Set exercise >>
Write the entries out again exactly as they stand, but without the pictures.

==================================================

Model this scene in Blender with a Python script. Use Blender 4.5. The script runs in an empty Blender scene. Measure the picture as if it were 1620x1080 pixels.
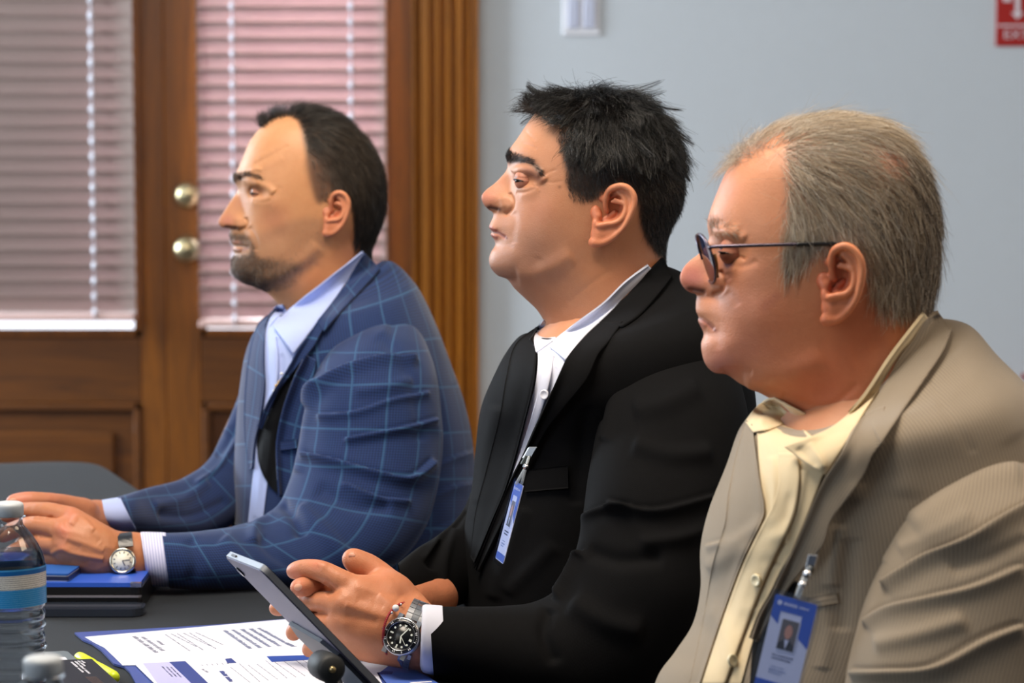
import bpy, math, random
import numpy as np
from mathutils import Vector, Matrix
from mathutils.bvhtree import BVHTree

# ---------------------------------------------------------------- camera
FPX = 4500.0
CAMZ, PITCH = 1.375, 0.0963
SC = bpy.context.scene
COL = SC.collection
CAM = np.array([0.0, 0.0, CAMZ])
FW = np.array([0.0, math.cos(PITCH), -math.sin(PITCH)])
UP = np.array([0.0, math.sin(PITCH), math.cos(PITCH)])
RT = np.array([1.0, 0.0, 0.0])
cam_data = bpy.data.cameras.new('camera')
cam_data.lens = FPX * 36.0 / 1620.0
cam_data.sensor_width = 36.0
cam_data.sensor_fit = 'HORIZONTAL'
cam_data.clip_start = 0.05
cam_data.clip_end = 60
cam_data.dof.use_dof = True
cam_data.dof.focus_distance = 2.95
cam_data.dof.aperture_fstop = 7.6
cam = bpy.data.objects.new('camera', cam_data)
COL.objects.link(cam)
cam.location = CAM
cam.rotation_euler = (math.pi / 2 - PITCH, 0, 0)
SC.camera = cam

# ---------------------------------------------------------------- light
def lin(c):
    return tuple(((x / 12.92) if x <= 0.04045 else ((x + 0.055) / 1.055) ** 2.4) for x in c)
def rgb(r, g, b):
    return lin((r / 255.0, g / 255.0, b / 255.0))

world = bpy.data.worlds.new('world')
SC.world = world
world.use_nodes = True
wn = world.node_tree
bg = wn.nodes['Background']
bg.inputs[0].default_value = (0.62, 0.72, 0.92, 1)
bg.inputs[1].default_value = 0.11

def area(name, loc, target, sx, sy, power, col, spread=None):
    L = bpy.data.lights.new(name, 'AREA')
    L.shape = 'RECTANGLE'
    L.size, L.size_y = sx, sy
    L.energy = power
    L.color = col
    if spread: L.spread = math.radians(spread)
    o = bpy.data.objects.new(name, L)
    COL.objects.link(o)
    o.location = loc
    d = Vector(target) - Vector(loc)
    o.rotation_euler = d.to_track_quat('-Z', 'Y').to_euler()
    return o
# daylight from the tall windows on the left of the room, ceiling lamps overhead
area('window_daylight', (-3.4, 0.9, 2.2), (0.0, 3.0, 1.1), 2.0, 1.8, 50, (0.82, 0.91, 1.0))
area('window_daylight', (-3.9, 6.0, 1.8), (0.6, 7.0, 1.5), 1.2, 1.8, 225, (0.80, 0.90, 1.0))
area('ceiling_lamp', (-0.5, 2.7, 3.0), (0.0, 3.2, 1.0), 1.2, 1.2, 92, (1.0, 0.87, 0.71))
area('ceiling_lamp', (1.5, 2.4, 3.0), (0.6, 2.9, 1.0), 1.2, 1.2, 34, (1.0, 0.78, 0.55))
area('sunlight_outside', (-0.50, 7.95, 1.8), (-0.50, 7.2, 1.5), 0.5, 1.5, 50, (1.0, 0.94, 0.98), 70)

SC.view_settings.view_transform = 'Standard'
SC.view_settings.look = 'None'
SC.view_settings.exposure = 0.0
SC.view_settings.gamma = 1.0
SC.view_settings.use_curve_mapping = False
SC.cycles.max_bounces = 8
SC.cycles.transparent_max_bounces = 12
SC.cycles.caustics_reflective = False
SC.cycles.caustics_refractive = False
SC.cycles.use_denoising = True

# ---------------------------------------------------------------- helpers
def P(px, py, d):
    """world point at depth d along the view axis seen at pixel px,py"""
    px = np.asarray(px, float); py = np.asarray(py, float); d = np.asarray(d, float)
    return CAM + d[..., None] * (FW + ((px - 810) / FPX)[..., None] * RT + ((540 - py) / FPX)[..., None] * UP)
def proj(v):
    r = np.asarray(v) - CAM
    d = r @ FW
    return 810 + FPX * (r @ RT) / d, 540 - FPX * (r @ UP) / d, d
def Pz(px, py, z):
    """world point on the horizontal plane z seen at pixel px,py"""
    dirv = FW + (px - 810) / FPX * RT + (540 - py) / FPX * UP
    t = (z - CAMZ) / dirv[2]
    return CAM + t * dirv
def nrm(v):
    v = np.asarray(v, float)
    return v / np.maximum(np.linalg.norm(v, axis=-1, keepdims=True), 1e-12)
def crom(pts, n, closed=False):
    """Catmull-Rom resampling to n rows, uniform per segment"""
    p = np.asarray(pts, float)
    k = len(p)
    if closed:
        u = np.linspace(0, k, n, endpoint=False)
        i = np.floor(u).astype(int); t = (u - i)[:, None]
        a, b, c, d = p[(i - 1) % k], p[i % k], p[(i + 1) % k], p[(i + 2) % k]
    else:
        u = np.linspace(0, k - 1, n)
        i = np.minimum(np.floor(u).astype(int), k - 2); t = (u - i)[:, None]
        a = p[np.maximum(i - 1, 0)]; b = p[i]; c = p[i + 1]; d = p[np.minimum(i + 2, k - 1)]
    return 0.5 * ((2 * b) + (-a + c) * t + (2 * a - 5 * b + 4 * c - d) * t ** 2 + (-a + 3 * b - 3 * c + d) * t ** 3)
def resamp(pts, n):
    """arc-length resampling of a smooth curve through pts"""
    q = crom(pts, max(200, n * 4))
    s = np.r_[0, np.cumsum(np.linalg.norm(np.diff(q, axis=0), axis=1))]
    u = np.linspace(0, s[-1], n)
    return np.stack([np.interp(u, s, q[:, j]) for j in range(q.shape[1])], 1)
def sstep(a, b, x):
    t = np.clip((x - a) / (b - a), 0, 1)
    return t * t * (3 - 2 * t)

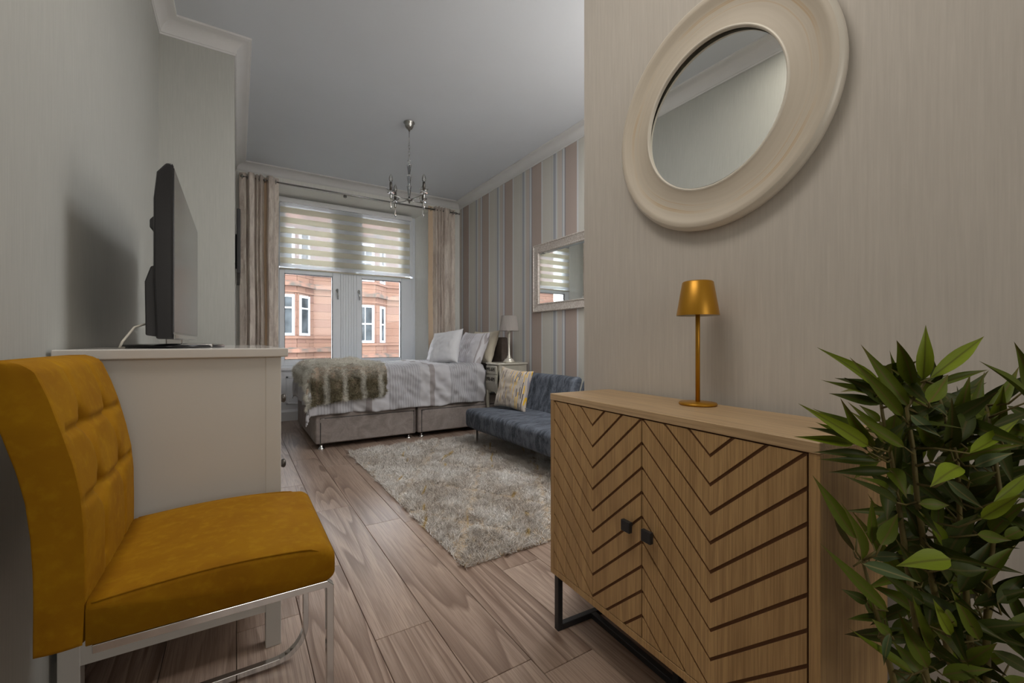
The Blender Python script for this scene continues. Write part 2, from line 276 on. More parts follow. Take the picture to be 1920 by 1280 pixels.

==================================================

Result of the exercise >>
Model this scene in Blender with a Python script. Use Blender 4.5. The script runs in an empty Blender scene. Measure the picture as if it were 1620x1080 pixels.
import bpy, math, random
import numpy as np
from mathutils import Vector, Matrix
from mathutils.bvhtree import BVHTree

# ---------------------------------------------------------------- camera
FPX = 4500.0
CAMZ, PITCH = 1.375, 0.0963
SC = bpy.context.scene
COL = SC.collection
CAM = np.array([0.0, 0.0, CAMZ])
FW = np.array([0.0, math.cos(PITCH), -math.sin(PITCH)])
UP = np.array([0.0, math.sin(PITCH), math.cos(PITCH)])
RT = np.array([1.0, 0.0, 0.0])
cam_data = bpy.data.cameras.new('camera')
cam_data.lens = FPX * 36.0 / 1620.0
cam_data.sensor_width = 36.0
cam_data.sensor_fit = 'HORIZONTAL'
cam_data.clip_start = 0.05
cam_data.clip_end = 60
cam_data.dof.use_dof = True
cam_data.dof.focus_distance = 2.95
cam_data.dof.aperture_fstop = 7.6
cam = bpy.data.objects.new('camera', cam_data)
COL.objects.link(cam)
cam.location = CAM
cam.rotation_euler = (math.pi / 2 - PITCH, 0, 0)
SC.camera = cam

# ---------------------------------------------------------------- light
def lin(c):
    return tuple(((x / 12.92) if x <= 0.04045 else ((x + 0.055) / 1.055) ** 2.4) for x in c)
def rgb(r, g, b):
    return lin((r / 255.0, g / 255.0, b / 255.0))

world = bpy.data.worlds.new('world')
SC.world = world
world.use_nodes = True
wn = world.node_tree
bg = wn.nodes['Background']
bg.inputs[0].default_value = (0.62, 0.72, 0.92, 1)
bg.inputs[1].default_value = 0.11

def area(name, loc, target, sx, sy, power, col, spread=None):
    L = bpy.data.lights.new(name, 'AREA')
    L.shape = 'RECTANGLE'
    L.size, L.size_y = sx, sy
    L.energy = power
    L.color = col
    if spread: L.spread = math.radians(spread)
    o = bpy.data.objects.new(name, L)
    COL.objects.link(o)
    o.location = loc
    d = Vector(target) - Vector(loc)
    o.rotation_euler = d.to_track_quat('-Z', 'Y').to_euler()
    return o
# daylight from the tall windows on the left of the room, ceiling lamps overhead
area('window_daylight', (-3.4, 0.9, 2.2), (0.0, 3.0, 1.1), 2.0, 1.8, 50, (0.82, 0.91, 1.0))
area('window_daylight', (-3.9, 6.0, 1.8), (0.6, 7.0, 1.5), 1.2, 1.8, 225, (0.80, 0.90, 1.0))
area('ceiling_lamp', (-0.5, 2.7, 3.0), (0.0, 3.2, 1.0), 1.2, 1.2, 92, (1.0, 0.87, 0.71))
area('ceiling_lamp', (1.5, 2.4, 3.0), (0.6, 2.9, 1.0), 1.2, 1.2, 34, (1.0, 0.78, 0.55))
area('sunlight_outside', (-0.50, 7.95, 1.8), (-0.50, 7.2, 1.5), 0.5, 1.5, 50, (1.0, 0.94, 0.98), 70)

SC.view_settings.view_transform = 'Standard'
SC.view_settings.look = 'None'
SC.view_settings.exposure = 0.0
SC.view_settings.gamma = 1.0
SC.view_settings.use_curve_mapping = False
SC.cycles.max_bounces = 8
SC.cycles.transparent_max_bounces = 12
SC.cycles.caustics_reflective = False
SC.cycles.caustics_refractive = False
SC.cycles.use_denoising = True

# ---------------------------------------------------------------- helpers
def P(px, py, d):
    """world point at depth d along the view axis seen at pixel px,py"""
    px = np.asarray(px, float); py = np.asarray(py, float); d = np.asarray(d, float)
    return CAM + d[..., None] * (FW + ((px - 810) / FPX)[..., None] * RT + ((540 - py) / FPX)[..., None] * UP)
def proj(v):
    r = np.asarray(v) - CAM
    d = r @ FW
    return 810 + FPX * (r @ RT) / d, 540 - FPX * (r @ UP) / d, d
def Pz(px, py, z):
    """world point on the horizontal plane z seen at pixel px,py"""
    dirv = FW + (px - 810) / FPX * RT + (540 - py) / FPX * UP
    t = (z - CAMZ) / dirv[2]
    return CAM + t * dirv
def nrm(v):
    v = np.asarray(v, float)
    return v / np.maximum(np.linalg.norm(v, axis=-1, keepdims=True), 1e-12)
def crom(pts, n, closed=False):
    """Catmull-Rom resampling to n rows, uniform per segment"""
    p = np.asarray(pts, float)
    k = len(p)
    if closed:
        u = np.linspace(0, k, n, endpoint=False)
        i = np.floor(u).astype(int); t = (u - i)[:, None]
        a, b, c, d = p[(i - 1) % k], p[i % k], p[(i + 1) % k], p[(i + 2) % k]
    else:
        u = np.linspace(0, k - 1, n)
        i = np.minimum(np.floor(u).astype(int), k - 2); t = (u - i)[:, None]
        a = p[np.maximum(i - 1, 0)]; b = p[i]; c = p[i + 1]; d = p[np.minimum(i + 2, k - 1)]
    return 0.5 * ((2 * b) + (-a + c) * t + (2 * a - 5 * b + 4 * c - d) * t ** 2 + (-a + 3 * b - 3 * c + d) * t ** 3)
def resamp(pts, n):
    """arc-length resampling of a smooth curve through pts"""
    q = crom(pts, max(200, n * 4))
    s = np.r_[0, np.cumsum(np.linalg.norm(np.diff(q, axis=0), axis=1))]
    u = np.linspace(0, s[-1], n)
    return np.stack([np.interp(u, s, q[:, j]) for j in range(q.shape[1])], 1)
def sstep(a, b, x):
    t = np.clip((x - a) / (b - a), 0, 1)
    return t * t * (3 - 2 * t)

The Blender Python script for this scene continues. Write part 2, from line 276 on. More parts follow. Take the picture to be 1920 by 1280 pixels.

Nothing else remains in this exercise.